> [YOUR INSTRUCTIONS]: Copy the data precisely, keeping every character.

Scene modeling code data
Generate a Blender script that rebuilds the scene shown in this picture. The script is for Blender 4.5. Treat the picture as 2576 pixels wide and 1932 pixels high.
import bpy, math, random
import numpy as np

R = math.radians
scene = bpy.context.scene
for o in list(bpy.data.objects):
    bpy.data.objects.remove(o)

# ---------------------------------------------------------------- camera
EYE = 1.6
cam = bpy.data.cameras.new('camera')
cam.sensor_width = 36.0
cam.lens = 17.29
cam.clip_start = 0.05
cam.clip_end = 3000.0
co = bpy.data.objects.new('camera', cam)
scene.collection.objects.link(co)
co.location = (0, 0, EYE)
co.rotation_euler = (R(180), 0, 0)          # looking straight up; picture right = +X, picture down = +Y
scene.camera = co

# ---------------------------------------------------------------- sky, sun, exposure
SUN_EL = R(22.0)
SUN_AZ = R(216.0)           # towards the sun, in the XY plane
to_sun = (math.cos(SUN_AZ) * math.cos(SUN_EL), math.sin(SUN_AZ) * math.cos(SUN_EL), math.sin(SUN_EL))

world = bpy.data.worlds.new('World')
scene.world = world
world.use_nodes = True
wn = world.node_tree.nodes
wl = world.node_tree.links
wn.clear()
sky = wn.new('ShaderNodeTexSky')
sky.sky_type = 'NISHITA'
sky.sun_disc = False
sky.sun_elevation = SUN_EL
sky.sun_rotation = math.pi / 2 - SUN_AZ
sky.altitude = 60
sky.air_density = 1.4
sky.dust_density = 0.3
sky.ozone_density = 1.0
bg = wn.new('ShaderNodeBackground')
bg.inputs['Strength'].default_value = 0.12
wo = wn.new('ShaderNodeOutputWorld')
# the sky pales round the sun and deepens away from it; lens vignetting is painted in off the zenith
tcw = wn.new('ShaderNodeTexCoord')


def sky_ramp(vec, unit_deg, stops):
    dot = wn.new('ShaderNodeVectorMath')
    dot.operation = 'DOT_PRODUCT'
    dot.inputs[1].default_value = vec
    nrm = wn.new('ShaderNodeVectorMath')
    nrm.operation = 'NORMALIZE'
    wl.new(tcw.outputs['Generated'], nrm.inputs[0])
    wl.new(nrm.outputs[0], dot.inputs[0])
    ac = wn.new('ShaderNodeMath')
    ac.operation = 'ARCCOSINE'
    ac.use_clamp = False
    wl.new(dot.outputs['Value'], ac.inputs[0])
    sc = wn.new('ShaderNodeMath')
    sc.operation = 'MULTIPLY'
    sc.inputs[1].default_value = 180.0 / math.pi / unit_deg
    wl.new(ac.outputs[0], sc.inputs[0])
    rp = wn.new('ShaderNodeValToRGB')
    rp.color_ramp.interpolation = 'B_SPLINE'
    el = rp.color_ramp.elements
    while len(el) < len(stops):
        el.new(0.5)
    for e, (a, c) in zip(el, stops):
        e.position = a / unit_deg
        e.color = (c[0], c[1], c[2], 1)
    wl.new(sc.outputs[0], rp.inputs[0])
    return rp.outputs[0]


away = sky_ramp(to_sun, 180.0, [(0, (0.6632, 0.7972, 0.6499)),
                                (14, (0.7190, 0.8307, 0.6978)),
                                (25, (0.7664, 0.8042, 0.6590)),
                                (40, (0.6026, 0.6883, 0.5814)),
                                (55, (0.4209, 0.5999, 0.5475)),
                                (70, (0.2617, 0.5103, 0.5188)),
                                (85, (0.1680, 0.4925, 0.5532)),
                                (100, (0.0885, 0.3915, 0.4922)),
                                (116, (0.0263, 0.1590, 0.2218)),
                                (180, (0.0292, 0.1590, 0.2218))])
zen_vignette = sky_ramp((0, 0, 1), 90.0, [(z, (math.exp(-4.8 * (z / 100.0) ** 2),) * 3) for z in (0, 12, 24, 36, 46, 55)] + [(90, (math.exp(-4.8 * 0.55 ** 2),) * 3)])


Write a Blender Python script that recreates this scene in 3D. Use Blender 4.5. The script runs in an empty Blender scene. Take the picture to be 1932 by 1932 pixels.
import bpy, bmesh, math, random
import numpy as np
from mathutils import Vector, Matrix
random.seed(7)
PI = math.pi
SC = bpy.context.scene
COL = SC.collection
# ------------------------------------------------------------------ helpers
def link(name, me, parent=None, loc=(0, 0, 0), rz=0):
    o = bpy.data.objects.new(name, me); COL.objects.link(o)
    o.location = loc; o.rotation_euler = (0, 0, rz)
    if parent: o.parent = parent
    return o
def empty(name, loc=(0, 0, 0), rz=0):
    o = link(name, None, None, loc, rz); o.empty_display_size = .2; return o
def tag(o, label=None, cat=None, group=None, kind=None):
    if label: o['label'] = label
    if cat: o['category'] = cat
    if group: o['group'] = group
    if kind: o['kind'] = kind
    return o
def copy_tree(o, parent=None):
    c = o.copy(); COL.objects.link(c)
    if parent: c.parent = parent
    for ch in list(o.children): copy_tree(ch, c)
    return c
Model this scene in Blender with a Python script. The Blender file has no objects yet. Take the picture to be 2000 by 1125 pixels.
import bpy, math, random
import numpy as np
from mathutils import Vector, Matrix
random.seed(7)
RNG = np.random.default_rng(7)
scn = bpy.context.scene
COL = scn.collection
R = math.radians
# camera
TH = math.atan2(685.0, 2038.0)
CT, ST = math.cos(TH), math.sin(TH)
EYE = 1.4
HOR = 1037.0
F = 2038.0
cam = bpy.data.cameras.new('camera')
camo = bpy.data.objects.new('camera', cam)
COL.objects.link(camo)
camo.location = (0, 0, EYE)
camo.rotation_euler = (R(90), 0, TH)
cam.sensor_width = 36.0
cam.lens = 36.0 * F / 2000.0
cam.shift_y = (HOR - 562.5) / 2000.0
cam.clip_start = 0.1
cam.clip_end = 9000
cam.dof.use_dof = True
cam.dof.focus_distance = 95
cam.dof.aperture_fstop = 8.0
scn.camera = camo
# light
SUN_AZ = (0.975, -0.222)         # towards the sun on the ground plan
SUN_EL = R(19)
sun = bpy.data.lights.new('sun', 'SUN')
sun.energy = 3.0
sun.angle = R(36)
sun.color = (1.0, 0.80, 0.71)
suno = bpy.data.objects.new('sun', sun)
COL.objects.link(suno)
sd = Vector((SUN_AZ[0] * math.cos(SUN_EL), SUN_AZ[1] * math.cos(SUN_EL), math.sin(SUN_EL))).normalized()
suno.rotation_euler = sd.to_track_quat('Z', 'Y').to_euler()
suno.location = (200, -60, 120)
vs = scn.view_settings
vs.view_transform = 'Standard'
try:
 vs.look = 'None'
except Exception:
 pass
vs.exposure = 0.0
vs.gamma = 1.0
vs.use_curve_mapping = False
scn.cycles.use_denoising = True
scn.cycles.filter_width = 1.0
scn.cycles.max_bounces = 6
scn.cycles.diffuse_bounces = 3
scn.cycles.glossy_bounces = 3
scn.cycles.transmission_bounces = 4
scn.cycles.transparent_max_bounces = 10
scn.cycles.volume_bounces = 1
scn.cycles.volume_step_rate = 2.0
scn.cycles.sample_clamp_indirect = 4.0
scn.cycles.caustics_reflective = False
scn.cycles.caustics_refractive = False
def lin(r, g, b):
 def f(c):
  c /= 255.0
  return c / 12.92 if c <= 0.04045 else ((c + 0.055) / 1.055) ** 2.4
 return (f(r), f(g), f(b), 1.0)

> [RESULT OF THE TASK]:
Generate a Blender script that rebuilds the scene shown in this picture. The script is for Blender 4.5. Treat the picture as 2576 pixels wide and 1932 pixels high.
import bpy, math, random
import numpy as np

R = math.radians
scene = bpy.context.scene
for o in list(bpy.data.objects):
    bpy.data.objects.remove(o)

# ---------------------------------------------------------------- camera
EYE = 1.6
cam = bpy.data.cameras.new('camera')
cam.sensor_width = 36.0
cam.lens = 17.29
cam.clip_start = 0.05
cam.clip_end = 3000.0
co = bpy.data.objects.new('camera', cam)
scene.collection.objects.link(co)
co.location = (0, 0, EYE)
co.rotation_euler = (R(180), 0, 0)          # looking straight up; picture right = +X, picture down = +Y
scene.camera = co

# ---------------------------------------------------------------- sky, sun, exposure
SUN_EL = R(22.0)
SUN_AZ = R(216.0)           # towards the sun, in the XY plane
to_sun = (math.cos(SUN_AZ) * math.cos(SUN_EL), math.sin(SUN_AZ) * math.cos(SUN_EL), math.sin(SUN_EL))

world = bpy.data.worlds.new('World')
scene.world = world
world.use_nodes = True
wn = world.node_tree.nodes
wl = world.node_tree.links
wn.clear()
sky = wn.new('ShaderNodeTexSky')
sky.sky_type = 'NISHITA'
sky.sun_disc = False
sky.sun_elevation = SUN_EL
sky.sun_rotation = math.pi / 2 - SUN_AZ
sky.altitude = 60
sky.air_density = 1.4
sky.dust_density = 0.3
sky.ozone_density = 1.0
bg = wn.new('ShaderNodeBackground')
bg.inputs['Strength'].default_value = 0.12
wo = wn.new('ShaderNodeOutputWorld')
# the sky pales round the sun and deepens away from it; lens vignetting is painted in off the zenith
tcw = wn.new('ShaderNodeTexCoord')


def sky_ramp(vec, unit_deg, stops):
    dot = wn.new('ShaderNodeVectorMath')
    dot.operation = 'DOT_PRODUCT'
    dot.inputs[1].default_value = vec
    nrm = wn.new('ShaderNodeVectorMath')
    nrm.operation = 'NORMALIZE'
    wl.new(tcw.outputs['Generated'], nrm.inputs[0])
    wl.new(nrm.outputs[0], dot.inputs[0])
    ac = wn.new('ShaderNodeMath')
    ac.operation = 'ARCCOSINE'
    ac.use_clamp = False
    wl.new(dot.outputs['Value'], ac.inputs[0])
    sc = wn.new('ShaderNodeMath')
    sc.operation = 'MULTIPLY'
    sc.inputs[1].default_value = 180.0 / math.pi / unit_deg
    wl.new(ac.outputs[0], sc.inputs[0])
    rp = wn.new('ShaderNodeValToRGB')
    rp.color_ramp.interpolation = 'B_SPLINE'
    el = rp.color_ramp.elements
    while len(el) < len(stops):
        el.new(0.5)
    for e, (a, c) in zip(el, stops):
        e.position = a / unit_deg
        e.color = (c[0], c[1], c[2], 1)
    wl.new(sc.outputs[0], rp.inputs[0])
    return rp.outputs[0]


away = sky_ramp(to_sun, 180.0, [(0, (0.6632, 0.7972, 0.6499)),
                                (14, (0.7190, 0.8307, 0.6978)),
                                (25, (0.7664, 0.8042, 0.6590)),
                                (40, (0.6026, 0.6883, 0.5814)),
                                (55, (0.4209, 0.5999, 0.5475)),
                                (70, (0.2617, 0.5103, 0.5188)),
                                (85, (0.1680, 0.4925, 0.5532)),
                                (100, (0.0885, 0.3915, 0.4922)),
                                (116, (0.0263, 0.1590, 0.2218)),
                                (180, (0.0292, 0.1590, 0.2218))])
zen_vignette = sky_ramp((0, 0, 1), 90.0, [(z, (math.exp(-4.8 * (z / 100.0) ** 2),) * 3) for z in (0, 12, 24, 36, 46, 55)] + [(90, (math.exp(-4.8 * 0.55 ** 2),) * 3)])


Write a Blender Python script that recreates this scene in 3D. Use Blender 4.5. The script runs in an empty Blender scene. Take the picture to be 1932 by 1932 pixels.
import bpy, bmesh, math, random
import numpy as np
from mathutils import Vector, Matrix
random.seed(7)
PI = math.pi
SC = bpy.context.scene
COL = SC.collection
# ------------------------------------------------------------------ helpers
def link(name, me, parent=None, loc=(0, 0, 0), rz=0):
    o = bpy.data.objects.new(name, me); COL.objects.link(o)
    o.location = loc; o.rotation_euler = (0, 0, rz)
    if parent: o.parent = parent
    return o
def empty(name, loc=(0, 0, 0), rz=0):
    o = link(name, None, None, loc, rz); o.empty_display_size = .2; return o
def tag(o, label=None, cat=None, group=None, kind=None):
    if label: o['label'] = label
    if cat: o['category'] = cat
    if group: o['group'] = group
    if kind: o['kind'] = kind
    return o
def copy_tree(o, parent=None):
    c = o.copy(); COL.objects.link(c)
    if parent: c.parent = parent
    for ch in list(o.children): copy_tree(ch, c)
    return c
Model this scene in Blender with a Python script. The Blender file has no objects yet. Take the picture to be 2000 by 1125 pixels.
import bpy, math, random
import numpy as np
from mathutils import Vector, Matrix
random.seed(7)
RNG = np.random.default_rng(7)
scn = bpy.context.scene
COL = scn.collection
R = math.radians
# camera
TH = math.atan2(685.0, 2038.0)
CT, ST = math.cos(TH), math.sin(TH)
EYE = 1.4
HOR = 1037.0
F = 2038.0
cam = bpy.data.cameras.new('camera')
camo = bpy.data.objects.new('camera', cam)
COL.objects.link(camo)
camo.location = (0, 0, EYE)
camo.rotation_euler = (R(90), 0, TH)
cam.sensor_width = 36.0
cam.lens = 36.0 * F / 2000.0
cam.shift_y = (HOR - 562.5) / 2000.0
cam.clip_start = 0.1
cam.clip_end = 9000
cam.dof.use_dof = True
cam.dof.focus_distance = 95
cam.dof.aperture_fstop = 8.0
scn.camera = camo
# light
SUN_AZ = (0.975, -0.222)         # towards the sun on the ground plan
SUN_EL = R(19)
sun = bpy.data.lights.new('sun', 'SUN')
sun.energy = 3.0
sun.angle = R(36)
sun.color = (1.0, 0.80, 0.71)
suno = bpy.data.objects.new('sun', sun)
COL.objects.link(suno)
sd = Vector((SUN_AZ[0] * math.cos(SUN_EL), SUN_AZ[1] * math.cos(SUN_EL), math.sin(SUN_EL))).normalized()
suno.rotation_euler = sd.to_track_quat('Z', 'Y').to_euler()
suno.location = (200, -60, 120)
vs = scn.view_settings
vs.view_transform = 'Standard'
try:
 vs.look = 'None'
except Exception:
 pass
vs.exposure = 0.0
vs.gamma = 1.0
vs.use_curve_mapping = False
scn.cycles.use_denoising = True
scn.cycles.filter_width = 1.0
scn.cycles.max_bounces = 6
scn.cycles.diffuse_bounces = 3
scn.cycles.glossy_bounces = 3
scn.cycles.transmission_bounces = 4
scn.cycles.transparent_max_bounces = 10
scn.cycles.volume_bounces = 1
scn.cycles.volume_step_rate = 2.0
scn.cycles.sample_clamp_indirect = 4.0
scn.cycles.caustics_reflective = False
scn.cycles.caustics_refractive = False
def lin(r, g, b):
 def f(c):
  c /= 255.0
  return c / 12.92 if c <= 0.04045 else ((c + 0.055) / 1.055) ** 2.4
 return (f(r), f(g), f(b), 1.0)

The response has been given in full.